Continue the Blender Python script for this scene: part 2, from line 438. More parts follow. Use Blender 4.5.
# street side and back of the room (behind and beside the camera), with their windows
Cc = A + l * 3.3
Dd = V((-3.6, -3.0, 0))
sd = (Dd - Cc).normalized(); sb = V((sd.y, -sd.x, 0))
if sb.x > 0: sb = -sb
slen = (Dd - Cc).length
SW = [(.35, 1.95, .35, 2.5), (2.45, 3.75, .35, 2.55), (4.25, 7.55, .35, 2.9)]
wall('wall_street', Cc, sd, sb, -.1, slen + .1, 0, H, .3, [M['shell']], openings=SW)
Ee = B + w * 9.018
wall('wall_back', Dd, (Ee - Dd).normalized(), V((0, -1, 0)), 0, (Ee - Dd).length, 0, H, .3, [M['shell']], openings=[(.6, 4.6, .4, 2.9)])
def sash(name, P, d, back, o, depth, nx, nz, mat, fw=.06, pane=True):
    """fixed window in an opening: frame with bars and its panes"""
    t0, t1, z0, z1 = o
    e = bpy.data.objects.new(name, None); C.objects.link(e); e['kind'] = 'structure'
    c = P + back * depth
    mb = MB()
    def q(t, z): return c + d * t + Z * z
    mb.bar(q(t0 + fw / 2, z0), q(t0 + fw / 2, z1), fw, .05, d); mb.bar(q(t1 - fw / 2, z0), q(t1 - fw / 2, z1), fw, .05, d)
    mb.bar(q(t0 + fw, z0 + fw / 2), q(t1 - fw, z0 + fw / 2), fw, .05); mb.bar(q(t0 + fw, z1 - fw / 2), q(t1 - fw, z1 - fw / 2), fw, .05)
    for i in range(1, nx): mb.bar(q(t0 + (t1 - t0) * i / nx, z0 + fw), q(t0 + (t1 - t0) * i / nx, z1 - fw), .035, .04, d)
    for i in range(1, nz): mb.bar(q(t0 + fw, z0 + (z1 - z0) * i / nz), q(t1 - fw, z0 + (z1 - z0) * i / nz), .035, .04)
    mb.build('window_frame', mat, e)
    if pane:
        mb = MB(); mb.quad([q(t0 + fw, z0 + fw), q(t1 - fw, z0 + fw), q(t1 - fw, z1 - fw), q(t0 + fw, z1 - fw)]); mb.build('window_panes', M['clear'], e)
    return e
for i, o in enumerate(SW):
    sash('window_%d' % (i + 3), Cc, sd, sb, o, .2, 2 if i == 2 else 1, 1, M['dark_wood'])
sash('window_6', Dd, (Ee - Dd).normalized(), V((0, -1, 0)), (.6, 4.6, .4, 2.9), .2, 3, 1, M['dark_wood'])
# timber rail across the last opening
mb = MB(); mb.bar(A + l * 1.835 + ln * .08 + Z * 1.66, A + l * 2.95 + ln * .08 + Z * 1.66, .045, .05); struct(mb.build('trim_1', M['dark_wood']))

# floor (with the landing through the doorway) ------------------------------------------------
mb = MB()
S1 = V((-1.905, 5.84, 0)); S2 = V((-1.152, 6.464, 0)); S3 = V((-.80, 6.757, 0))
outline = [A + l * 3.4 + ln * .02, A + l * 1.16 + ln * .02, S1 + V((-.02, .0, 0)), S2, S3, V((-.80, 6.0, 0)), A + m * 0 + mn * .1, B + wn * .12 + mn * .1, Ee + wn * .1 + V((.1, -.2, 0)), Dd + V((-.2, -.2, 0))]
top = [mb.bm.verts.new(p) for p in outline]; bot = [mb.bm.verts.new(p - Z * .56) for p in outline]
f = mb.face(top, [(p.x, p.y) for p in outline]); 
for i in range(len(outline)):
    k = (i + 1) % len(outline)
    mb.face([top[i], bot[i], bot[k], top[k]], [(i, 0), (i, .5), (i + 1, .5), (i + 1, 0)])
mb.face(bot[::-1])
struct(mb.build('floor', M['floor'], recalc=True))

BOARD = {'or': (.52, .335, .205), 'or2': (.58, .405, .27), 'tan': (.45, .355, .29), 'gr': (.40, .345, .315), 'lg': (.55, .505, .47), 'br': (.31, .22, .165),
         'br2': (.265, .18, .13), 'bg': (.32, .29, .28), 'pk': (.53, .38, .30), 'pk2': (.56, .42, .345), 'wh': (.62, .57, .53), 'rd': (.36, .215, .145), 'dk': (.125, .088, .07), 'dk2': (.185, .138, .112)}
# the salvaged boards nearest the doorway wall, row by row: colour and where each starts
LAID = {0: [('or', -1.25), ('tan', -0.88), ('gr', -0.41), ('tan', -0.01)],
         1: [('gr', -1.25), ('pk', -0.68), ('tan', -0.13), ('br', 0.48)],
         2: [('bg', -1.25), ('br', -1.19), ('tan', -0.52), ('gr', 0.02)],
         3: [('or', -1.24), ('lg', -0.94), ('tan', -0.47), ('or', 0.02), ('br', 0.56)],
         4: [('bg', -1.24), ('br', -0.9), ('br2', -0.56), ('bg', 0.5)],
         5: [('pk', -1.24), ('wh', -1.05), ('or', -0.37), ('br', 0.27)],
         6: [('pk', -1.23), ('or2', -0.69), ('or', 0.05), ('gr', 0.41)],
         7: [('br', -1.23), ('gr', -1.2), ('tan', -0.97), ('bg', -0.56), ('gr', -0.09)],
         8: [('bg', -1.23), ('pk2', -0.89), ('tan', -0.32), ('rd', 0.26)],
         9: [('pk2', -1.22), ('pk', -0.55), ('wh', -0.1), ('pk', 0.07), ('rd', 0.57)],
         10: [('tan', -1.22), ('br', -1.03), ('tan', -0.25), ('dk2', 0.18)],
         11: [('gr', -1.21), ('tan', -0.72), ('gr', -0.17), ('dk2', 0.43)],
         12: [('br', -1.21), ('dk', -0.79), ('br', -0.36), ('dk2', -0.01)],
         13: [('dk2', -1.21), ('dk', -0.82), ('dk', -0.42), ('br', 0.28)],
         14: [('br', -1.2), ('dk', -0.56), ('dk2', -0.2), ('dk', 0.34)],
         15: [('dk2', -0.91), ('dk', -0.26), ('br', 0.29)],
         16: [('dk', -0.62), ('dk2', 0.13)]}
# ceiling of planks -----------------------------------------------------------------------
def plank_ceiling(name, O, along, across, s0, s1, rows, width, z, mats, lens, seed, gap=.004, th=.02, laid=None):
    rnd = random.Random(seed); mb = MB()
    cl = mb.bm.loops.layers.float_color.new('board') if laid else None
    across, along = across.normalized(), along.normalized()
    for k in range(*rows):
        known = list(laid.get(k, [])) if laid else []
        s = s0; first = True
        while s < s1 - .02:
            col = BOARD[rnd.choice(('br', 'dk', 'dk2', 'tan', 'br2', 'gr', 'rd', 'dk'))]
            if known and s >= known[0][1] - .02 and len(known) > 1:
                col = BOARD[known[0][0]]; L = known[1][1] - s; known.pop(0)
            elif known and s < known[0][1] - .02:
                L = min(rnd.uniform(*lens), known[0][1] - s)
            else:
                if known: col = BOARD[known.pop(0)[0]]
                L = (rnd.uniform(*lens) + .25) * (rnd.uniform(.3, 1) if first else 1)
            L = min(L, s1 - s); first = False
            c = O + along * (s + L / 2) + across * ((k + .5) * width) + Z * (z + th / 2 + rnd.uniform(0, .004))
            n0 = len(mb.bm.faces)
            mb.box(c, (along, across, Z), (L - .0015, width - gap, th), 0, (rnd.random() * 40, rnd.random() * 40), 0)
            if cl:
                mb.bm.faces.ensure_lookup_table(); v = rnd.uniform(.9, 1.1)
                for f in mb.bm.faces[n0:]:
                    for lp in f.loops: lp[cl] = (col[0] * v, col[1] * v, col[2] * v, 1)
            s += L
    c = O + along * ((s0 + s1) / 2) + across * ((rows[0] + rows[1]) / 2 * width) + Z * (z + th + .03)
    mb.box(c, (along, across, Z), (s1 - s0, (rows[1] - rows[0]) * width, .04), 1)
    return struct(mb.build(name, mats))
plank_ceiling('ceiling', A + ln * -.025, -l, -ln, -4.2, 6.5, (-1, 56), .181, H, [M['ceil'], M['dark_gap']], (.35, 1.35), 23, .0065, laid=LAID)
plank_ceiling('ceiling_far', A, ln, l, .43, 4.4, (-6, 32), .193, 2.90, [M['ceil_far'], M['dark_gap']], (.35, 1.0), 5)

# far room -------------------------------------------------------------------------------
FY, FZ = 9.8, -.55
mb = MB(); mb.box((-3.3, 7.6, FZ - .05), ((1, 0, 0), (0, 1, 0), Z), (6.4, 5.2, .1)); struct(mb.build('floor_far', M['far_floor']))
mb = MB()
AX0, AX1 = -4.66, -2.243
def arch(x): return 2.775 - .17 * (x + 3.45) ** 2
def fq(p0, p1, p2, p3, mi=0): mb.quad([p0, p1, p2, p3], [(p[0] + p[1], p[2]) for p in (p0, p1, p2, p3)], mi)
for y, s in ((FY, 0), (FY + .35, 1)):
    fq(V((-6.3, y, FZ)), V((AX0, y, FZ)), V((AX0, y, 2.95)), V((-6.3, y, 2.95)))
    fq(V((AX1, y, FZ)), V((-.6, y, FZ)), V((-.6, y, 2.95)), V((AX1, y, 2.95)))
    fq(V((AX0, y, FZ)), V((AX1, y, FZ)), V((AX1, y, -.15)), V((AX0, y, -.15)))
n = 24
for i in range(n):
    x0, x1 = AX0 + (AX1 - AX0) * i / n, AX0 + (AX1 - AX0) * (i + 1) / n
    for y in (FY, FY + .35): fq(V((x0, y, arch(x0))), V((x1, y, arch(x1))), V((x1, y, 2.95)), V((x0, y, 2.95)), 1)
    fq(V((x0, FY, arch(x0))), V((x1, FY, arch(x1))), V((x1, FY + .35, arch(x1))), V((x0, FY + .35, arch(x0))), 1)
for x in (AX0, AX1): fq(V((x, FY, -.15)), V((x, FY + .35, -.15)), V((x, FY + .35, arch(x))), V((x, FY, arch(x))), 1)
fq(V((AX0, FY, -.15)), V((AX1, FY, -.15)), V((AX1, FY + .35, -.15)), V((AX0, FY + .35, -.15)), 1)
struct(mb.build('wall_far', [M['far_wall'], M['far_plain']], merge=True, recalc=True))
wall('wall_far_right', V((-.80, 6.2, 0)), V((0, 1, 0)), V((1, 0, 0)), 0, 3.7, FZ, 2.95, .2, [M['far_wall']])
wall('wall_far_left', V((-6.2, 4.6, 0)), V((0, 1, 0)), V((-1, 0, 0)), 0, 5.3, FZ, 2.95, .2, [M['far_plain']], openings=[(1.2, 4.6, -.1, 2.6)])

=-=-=

**GIVEN PROBLEM:** Beginning at the first line above, repeat exactly until the line containing "mb = MB(); mb.bar(A", which is included.

**THE COMPLETED TASK:**
Continue the Blender Python script for this scene: part 2, from line 438. More parts follow. Use Blender 4.5.
# street side and back of the room (behind and beside the camera), with their windows
Cc = A + l * 3.3
Dd = V((-3.6, -3.0, 0))
sd = (Dd - Cc).normalized(); sb = V((sd.y, -sd.x, 0))
if sb.x > 0: sb = -sb
slen = (Dd - Cc).length
SW = [(.35, 1.95, .35, 2.5), (2.45, 3.75, .35, 2.55), (4.25, 7.55, .35, 2.9)]
wall('wall_street', Cc, sd, sb, -.1, slen + .1, 0, H, .3, [M['shell']], openings=SW)
Ee = B + w * 9.018
wall('wall_back', Dd, (Ee - Dd).normalized(), V((0, -1, 0)), 0, (Ee - Dd).length, 0, H, .3, [M['shell']], openings=[(.6, 4.6, .4, 2.9)])
def sash(name, P, d, back, o, depth, nx, nz, mat, fw=.06, pane=True):
    """fixed window in an opening: frame with bars and its panes"""
    t0, t1, z0, z1 = o
    e = bpy.data.objects.new(name, None); C.objects.link(e); e['kind'] = 'structure'
    c = P + back * depth
    mb = MB()
    def q(t, z): return c + d * t + Z * z
    mb.bar(q(t0 + fw / 2, z0), q(t0 + fw / 2, z1), fw, .05, d); mb.bar(q(t1 - fw / 2, z0), q(t1 - fw / 2, z1), fw, .05, d)
    mb.bar(q(t0 + fw, z0 + fw / 2), q(t1 - fw, z0 + fw / 2), fw, .05); mb.bar(q(t0 + fw, z1 - fw / 2), q(t1 - fw, z1 - fw / 2), fw, .05)
    for i in range(1, nx): mb.bar(q(t0 + (t1 - t0) * i / nx, z0 + fw), q(t0 + (t1 - t0) * i / nx, z1 - fw), .035, .04, d)
    for i in range(1, nz): mb.bar(q(t0 + fw, z0 + (z1 - z0) * i / nz), q(t1 - fw, z0 + (z1 - z0) * i / nz), .035, .04)
    mb.build('window_frame', mat, e)
    if pane:
        mb = MB(); mb.quad([q(t0 + fw, z0 + fw), q(t1 - fw, z0 + fw), q(t1 - fw, z1 - fw), q(t0 + fw, z1 - fw)]); mb.build('window_panes', M['clear'], e)
    return e
for i, o in enumerate(SW):
    sash('window_%d' % (i + 3), Cc, sd, sb, o, .2, 2 if i == 2 else 1, 1, M['dark_wood'])
sash('window_6', Dd, (Ee - Dd).normalized(), V((0, -1, 0)), (.6, 4.6, .4, 2.9), .2, 3, 1, M['dark_wood'])
# timber rail across the last opening
mb = MB(); mb.bar(A + l * 1.835 + ln * .08 + Z * 1.66, A + l * 2.95 + ln * .08 + Z * 1.66, .045, .05); struct(mb.build('trim_1', M['dark_wood']))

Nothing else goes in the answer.